Существенно то, что Замза у Кафки слышит самого себя, и это слышание себя вызывает у него страх. Письмо отчуждается от момента своего производства. Оно по определению принадлежит прошлому. Поэтому изменения, диаграммированные почерком, -- всегда изменения, вносимые "промежутком", временной цезурой, отделяющей прошлое от настоящего.
Иное дело голос. Голос традиционно выражает бытие как присутствие. Тот факт, что голос мгновенно и без следа исчезает, делает его идеальным означающим для идеи настоящего -- момента между прошлым и будущим. Более того, именно через говорение человек по преимуществу и переживает настоящий момент как момент присутствия, как момент бытия.
Жак Деррида отмечает, что феноменологической сущностью говорения является то, что я слышу себя говорящего. При этом говорение интимно связано с дыханием, которое придает жизнь моему телу.
"Означающее, оживленное моим дыханием и интенцией к значению (на языке Гуссерля, выражение оживляется Bedeutungsintention), находится в абсолютной близости ко мне самому. Живое действие, действие, дающее жизнь, Lebendigkeit, оживляющее тело означающего и превращающее его в полное смысла выражение, душа языка, казалось бы, не отделяет себя от себя, от своего собственного присутствия" (Деррида 1973: 77).
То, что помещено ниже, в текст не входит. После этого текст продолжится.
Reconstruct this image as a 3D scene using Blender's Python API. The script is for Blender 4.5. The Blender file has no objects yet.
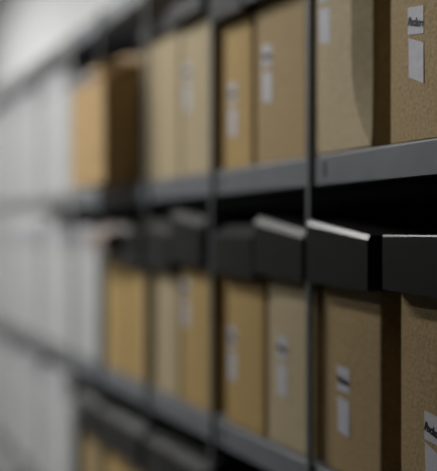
import bpy, bmesh, math, random
from mathutils import Vector, noise

random.seed(4)
S = bpy.context.scene
C = S.collection

# ------------------------------------------------------------------ helpers
def link(name, me, mat=None, parent=None, loc=(0, 0, 0)):
    o = bpy.data.objects.new(name, me)
    C.objects.link(o)
    o.location = loc
    if mat is not None and me is not None:
        me.materials.append(mat)
    if parent is not None:
        o.parent = parent
    return o

def obj(name, bm, mat, parent=None, loc=(0, 0, 0), smooth=False):
    bmesh.ops.recalc_face_normals(bm, faces=bm.faces[:])
    me = bpy.data.meshes.new(name)
    bm.to_mesh(me); bm.free()
    if smooth:
        for p in me.polygons: p.use_smooth = True
    return link(name, me, mat, parent, loc)

def box(bm, a, b):
    v = [bm.verts.new((x, y, z)) for z in (a[2], b[2]) for y in (a[1], b[1]) for x in (a[0], b[0])]
    for q in ((0,1,3,2),(4,5,7,6),(0,1,5,4),(2,3,7,6),(0,2,6,4),(1,3,7,5)):
        bm.faces.new([v[i] for i in q])
    return bm

def bevel(bm, w, seg=2):
    bmesh.ops.bevel(bm, geom=bm.edges[:], offset=w, segments=seg, affect='EDGES', profile=0.5)
    return bm

def thing(name, label, cat, loc=(0, 0, 0), group=None, rz=0.0):
    o = bpy.data.objects.new(name, None)
    C.objects.link(o)
    o.empty_display_size = 0.05
    o.location = loc; o.rotation_euler = (0, 0, rz)
    o['label'] = label; o['category'] = cat
    if group: o['group'] = group
    return o

def struct(name, a, b, mat):
    o = obj(name, box(bmesh.new(), a, b), mat)
    o['kind'] = 'structure'
    return o

# ------------------------------------------------------------------ materials
def base_mat(name):
    m = bpy.data.materials.new(name); m.use_nodes = True
    nt = m.node_tree
    return m, nt, nt.nodes['Principled BSDF']

def mottled(name, c1, c2, rough=0.8, scale=60, detail=6, bump=0.0, spec=0.3, stretch=(1, 1, 1), metallic=0.0):
    m, nt, p = base_mat(name)
    tc = nt.nodes.new('ShaderNodeTexCoord')
    mp = nt.nodes.new('ShaderNodeMapping'); mp.inputs['Scale'].default_value = stretch
    n = nt.nodes.new('ShaderNodeTexNoise')
    n.inputs['Scale'].default_value = scale; n.inputs['Detail'].default_value = detail
    n.inputs['Roughness'].default_value = 0.65
    r = nt.nodes.new('ShaderNodeValToRGB')
    r.color_ramp.elements[0].position = 0.32; r.color_ramp.elements[1].position = 0.68
    r.color_ramp.elements[0].color = (*c1, 1); r.color_ramp.elements[1].color = (*c2, 1)
    nt.links.new(tc.outputs['Object'], mp.inputs['Vector'])
    nt.links.new(mp.outputs[0], n.inputs['Vector'])
    nt.links.new(n.outputs['Fac'], r.inputs[0])
    nt.links.new(r.outputs[0], p.inputs['Base Color'])
    p.inputs['Roughness'].default_value = rough
    p.inputs['Specular IOR Level'].default_value = spec
    p.inputs['Metallic'].default_value = metallic
    if bump:
        b = nt.nodes.new('ShaderNodeBump'); b.inputs['Strength'].default_value = bump
        b.inputs['Distance'].default_value = 0.001
        nt.links.new(n.outputs['Fac'], b.inputs['Height'])
        nt.links.new(b.outputs[0], p.inputs['Normal'])
    return m

M = {}
M['kraft'] = mottled('kraft_board', (0.22, 0.158, 0.076), (0.39, 0.29, 0.152), 0.75, 260, 8, 0.35, 0.25)
M['kraft_grey'] = mottled('kraft_board_pale', (0.33, 0.27, 0.165), (0.42, 0.345, 0.22), 0.75, 120, 6, 0.2, 0.25)
M['kraft_warm'] = mottled('kraft_board_warm', (0.32, 0.22, 0.085), (0.42, 0.295, 0.125), 0.75, 120, 6, 0.2, 0.25)
M['carton'] = mottled('brown_carton', (0.34, 0.23, 0.11), (0.45, 0.315, 0.155), 0.8, 30, 5, 0.3, 0.2)
M['packing'] = mottled('packing_paper', (0.46, 0.33, 0.20), (0.60, 0.46, 0.30), 0.8, 25, 5, 0.3, 0.2)
M['lid'] = mottled('black_coated_board', (0.007, 0.0068, 0.0068), (0.011, 0.0108, 0.0108), 0.34, 90, 4, 0.12, 0.5)
M['steel'] = mottled('grey_painted_steel', (0.118, 0.125, 0.138), (0.148, 0.156, 0.17), 0.45, 25, 4, 0.05, 0.5)
M['post'] = mottled('grey_green_steel_post', (0.085, 0.095, 0.095), (0.11, 0.12, 0.12), 0.45, 25, 4, 0.0, 0.5)
M['pale_steel'] = mottled('pale_grey_steel', (0.12, 0.125, 0.13), (0.15, 0.155, 0.16), 0.45, 25, 4, 0.0, 0.5)
M['pale_post'] = mottled('white_steel_post', (0.50, 0.51, 0.50), (0.56, 0.57, 0.56), 0.5, 25, 4, 0.0, 0.5)
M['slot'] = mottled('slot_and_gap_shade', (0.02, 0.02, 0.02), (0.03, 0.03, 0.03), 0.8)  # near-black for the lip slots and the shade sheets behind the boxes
M['pink_lid'] = mottled('dusty_pink_board', (0.20, 0.165, 0.15), (0.25, 0.21, 0.19), 0.7)
M['white_board'] = mottled('white_board', (0.36, 0.37, 0.37), (0.42, 0.43, 0.43), 0.6, 20, 4, 0.0, 0.3)
M['white_lid'] = mottled('pale_grey_board', (0.33, 0.33, 0.35), (0.38, 0.38, 0.40), 0.6, 20, 4, 0.0, 0.3)
M['paper'] = mottled('sticker_paper', (0.40, 0.40, 0.44), (0.47, 0.47, 0.51), 0.6, 200, 3, 0.0, 0.3)
M['ink'] = mottled('black_ink', (0.015, 0.015, 0.02), (0.03, 0.03, 0.035), 0.6)
M['wall'] = mottled('white_plaster', (0.70, 0.71, 0.71), (0.77, 0.78, 0.78), 0.9, 6, 4, 0.0, 0.2)
M['dark_wall'] = mottled('grey_plaster', (0.05, 0.05, 0.05), (0.07, 0.07, 0.07), 0.9, 6, 4, 0.0, 0.2)
M['ceiling'] = mottled('grey_ceiling', (0.25, 0.25, 0.25), (0.30, 0.30, 0.30), 0.9, 6)
M['floor'] = mottled('grey_linoleum', (0.17, 0.17, 0.17), (0.23, 0.23, 0.22), 0.5, 12, 6, 0.0, 0.4)
M['housing'] = mottled('white_enamel', (0.7, 0.7, 0.7), (0.75, 0.75, 0.75), 0.4)
def emis(name, col, st):
    m, nt, p = base_mat(name)
    p.inputs['Base Color'].default_value = (0.8, 0.8, 0.8, 1)
    p.inputs['Emission Color'].default_value = (*col, 1)
    p.inputs['Emission Strength'].default_value = st
    return m
M['tube'] = emis('lit_diffuser', (1.0, 0.98, 0.95), 6.0)

# ------------------------------------------------------------------ measures (metres)
EYE = 1.40
P = 0.355                       # shelf pitch
Z_MID = EYE + 0.246 * P          # board under the upper row
Z_LOW = EYE + 0.242 * P - P               # board under the lower row
Z_BOT = Z_LOW - P               # board under the bottom row
BOARDS = (Z_MID + P, Z_MID, Z_LOW, Z_BOT, Z_BOT - P)
LIP_Y = 0.527                   # front of the shelf edge
LIP_H = 0.0335
BOX_Y = 0.536                   # front of the boxes
BACK_Y = 0.890
BAY = 0.279
POST0 = -0.907
X_SPLIT = -1.965                # where the dark run ends and the pale run begins
BAY2 = 0.33
X_L, X_R = X_SPLIT - 0.012 - 5 * BAY2, POST0 + 3 * BAY + 0.006

# ------------------------------------------------------------------ setting
XW, XE, YN, YS, H = -6.6, 2.2, 0.96, -1.5, 2.80
struct('floor', (XW, YS, -0.1), (XE, YN, 0.0), M['floor'])
struct('ceiling', (XW, YS, H), (XE, YN, H + 0.1), M['ceiling'])
struct('wall_back', (XW, YN, -0.1), (XE, YN + 0.1, H + 0.1), M['wall'])
struct('wall_front', (XW, YS - 0.1, -0.1), (XE, YS, H + 0.1), M['dark_wall'])
struct('added_shade_wall', (-1.62, -0.52, 0.0), (XE, -0.46, 2.18), M['dark_wall'])  # unseen wall added across the aisle to shade the lower right boxes
struct('wall_left', (XW - 0.1, YS - 0.1, -0.1), (XW, YN + 0.1, H + 0.1), M['wall'])
struct('wall_right', (XE, YS - 0.1, -0.1), (XE + 0.1, YN + 0.1, H + 0.1), M['dark_wall'])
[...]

Слышание себя настолько полно вписывается в переживание настоящего, присутствия еще и потому, что в отличие от видения себя или трогания себя оно осуществляется как бы непосредственно и не нуждается ни в каких внешних медиаторах -- зеркале или кожном покрове. Поэтому появление отголоска, эха в голосе, слышимом самим собой, нарушает главное свойство этого акта -фундаментальное переживание самого себя как данного себе в настоящем. Отголосок, окружающий писком слова Замзы, вписывает в речь временной отрезок, как будто речь через мгновение повторяется. Отсюда ужасающее чувство разрушения единства собственного тела, собственного "Я" как существующего сейчас, в данный и только в данный момент.
Жан-Пьер Ногретт отмечает:
194
"Если превращенное тело составляло поверхность симптома, измененный голос кажется его глубиной и завершает заключение "чудовища" в его отчуждении. Либо он старается говорить, и мы слышим иного, чем он, либо он замолкает, и его молчание становится подозрительным. Дверь, замыкающая чудовище и отделяющая его от мира других, становится и для Джекиля и для Замзы символом языкового барьера" (Ногретт 1991:144-145).
Было бы, однако, упрощением считать, что трансформация голоса есть лишь знак внутренней трансформации, диаграмма превращения тела в химеру. "Языковый барьер", о котором говорит Ногретт, в данном случае оказывается более фундаментальным.
Его суть проявляется в судьбе образа химеры в европейской культуре. В отличие от прочих мифологических монстров -- гидр, кентавров, сфинкса и т. д., -- химера является неким нестабильным и трудновообразимым конгломератом частей. В иконографической традиции она представлена во множестве вариантов, так и не сложившихся в устойчивый канон. Головы льва, дракона и козы, о которых упоминает Борхес, в ином варианте, например, предстают как голова льва, тело козы и змея вместо хвоста, а в изображении Гюстава Моро -- как сочетание женской головы, птичьего тела и лошадиных копыт. Джиневра Бомпиани отмечает, что химера начисто отсутствует в европейской геральдике и эмблематике. Эмблема же, по утверждению Эмануэле Тезауро, -- "это комбинация души и тела, имеющего душу вне тела: его душа--это понятие (означаемое), сопровождающее фигуру (тело, означающее)" (Бомпиани 1989: 394). Однако неустойчивый и невообразимый конгломерат, составляющий тело химеры, по мнению Бомпиани, придает самому телу свойства души (оно относится не к сфере реального, а к сфере языкового). Отсюда невозможность использования химеры в эмблемах, отсюда -- речевая блокировка, с которой связана химера в культуре. Химера не может производить слова потому, что в конечном счете сама лишена тела и в своем невообразимом, неустойчивом облике существует лишь как понятие, слово.
Борхес в "Книге воображаемых существ", перечислив различные взаимопротиворечащие образы химеры, приходит к следующему выводу:
"Перевести ее во что-то другое было легче, чем вообразить ее. Она была слишком разнородной, чтобы составлять животное; лев, козел и змея (в некоторых текстах дракон) не так-то легко составляют одно животное. Лоскутный образ исчез, но слово осталось, означая невозможное. Сегодня в словарях определением Химеры является пустая или дурацкая фантазия" (Борхес-- Герреро 1978:63).